* [Written problem] Repeat, please, only the lines from the top of the data down to the line with "strata[..., None].astype(np.float32)), -1)"; include both of those lines.

* [Collected data]
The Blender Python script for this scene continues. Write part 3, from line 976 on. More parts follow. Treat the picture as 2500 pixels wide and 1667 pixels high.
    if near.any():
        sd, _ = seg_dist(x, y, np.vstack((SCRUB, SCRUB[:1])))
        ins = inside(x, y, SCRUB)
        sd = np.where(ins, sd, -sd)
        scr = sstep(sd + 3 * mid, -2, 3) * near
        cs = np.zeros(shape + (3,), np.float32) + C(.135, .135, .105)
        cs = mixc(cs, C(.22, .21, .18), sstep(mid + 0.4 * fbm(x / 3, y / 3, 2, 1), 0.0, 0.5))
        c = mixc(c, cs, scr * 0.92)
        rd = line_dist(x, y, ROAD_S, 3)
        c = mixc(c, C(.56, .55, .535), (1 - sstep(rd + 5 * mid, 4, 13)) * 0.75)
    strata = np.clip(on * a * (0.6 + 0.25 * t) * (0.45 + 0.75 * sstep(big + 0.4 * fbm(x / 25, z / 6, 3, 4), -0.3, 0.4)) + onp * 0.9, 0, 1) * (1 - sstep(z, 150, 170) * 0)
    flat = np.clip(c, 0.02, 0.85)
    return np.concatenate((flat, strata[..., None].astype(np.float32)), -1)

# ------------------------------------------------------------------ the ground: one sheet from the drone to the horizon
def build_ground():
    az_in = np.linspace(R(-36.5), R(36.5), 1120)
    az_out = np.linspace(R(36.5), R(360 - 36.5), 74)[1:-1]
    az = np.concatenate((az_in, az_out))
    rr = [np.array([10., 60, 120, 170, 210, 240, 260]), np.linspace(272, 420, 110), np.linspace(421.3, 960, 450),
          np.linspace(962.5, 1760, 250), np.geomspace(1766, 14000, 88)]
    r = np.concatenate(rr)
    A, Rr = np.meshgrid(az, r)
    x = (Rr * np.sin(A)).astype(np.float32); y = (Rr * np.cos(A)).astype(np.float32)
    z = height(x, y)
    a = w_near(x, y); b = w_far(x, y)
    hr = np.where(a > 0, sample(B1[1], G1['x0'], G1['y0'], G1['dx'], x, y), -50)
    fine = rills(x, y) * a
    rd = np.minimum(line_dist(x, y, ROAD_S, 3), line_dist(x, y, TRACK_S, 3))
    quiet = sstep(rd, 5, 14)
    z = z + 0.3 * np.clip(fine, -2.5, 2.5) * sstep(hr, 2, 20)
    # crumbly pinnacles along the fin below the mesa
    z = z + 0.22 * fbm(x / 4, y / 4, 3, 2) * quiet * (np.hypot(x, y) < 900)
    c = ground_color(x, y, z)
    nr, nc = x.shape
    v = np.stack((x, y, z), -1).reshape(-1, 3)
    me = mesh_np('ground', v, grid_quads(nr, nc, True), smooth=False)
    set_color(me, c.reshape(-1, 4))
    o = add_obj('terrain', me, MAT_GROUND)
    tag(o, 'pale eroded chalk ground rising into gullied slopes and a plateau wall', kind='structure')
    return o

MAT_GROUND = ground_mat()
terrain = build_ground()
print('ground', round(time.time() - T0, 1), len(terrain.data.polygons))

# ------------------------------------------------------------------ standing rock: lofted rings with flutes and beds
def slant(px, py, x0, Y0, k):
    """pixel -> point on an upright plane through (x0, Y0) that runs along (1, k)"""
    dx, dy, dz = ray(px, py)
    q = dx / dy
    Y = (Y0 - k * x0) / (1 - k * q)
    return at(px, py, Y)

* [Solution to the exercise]
The Blender Python script for this scene continues. Write part 3, from line 976 on. More parts follow. Treat the picture as 2500 pixels wide and 1667 pixels high.
    if near.any():
        sd, _ = seg_dist(x, y, np.vstack((SCRUB, SCRUB[:1])))
        ins = inside(x, y, SCRUB)
        sd = np.where(ins, sd, -sd)
        scr = sstep(sd + 3 * mid, -2, 3) * near
        cs = np.zeros(shape + (3,), np.float32) + C(.135, .135, .105)
        cs = mixc(cs, C(.22, .21, .18), sstep(mid + 0.4 * fbm(x / 3, y / 3, 2, 1), 0.0, 0.5))
        c = mixc(c, cs, scr * 0.92)
        rd = line_dist(x, y, ROAD_S, 3)
        c = mixc(c, C(.56, .55, .535), (1 - sstep(rd + 5 * mid, 4, 13)) * 0.75)
    strata = np.clip(on * a * (0.6 + 0.25 * t) * (0.45 + 0.75 * sstep(big + 0.4 * fbm(x / 25, z / 6, 3, 4), -0.3, 0.4)) + onp * 0.9, 0, 1) * (1 - sstep(z, 150, 170) * 0)
    flat = np.clip(c, 0.02, 0.85)
    return np.concatenate((flat, strata[..., None].astype(np.float32)), -1)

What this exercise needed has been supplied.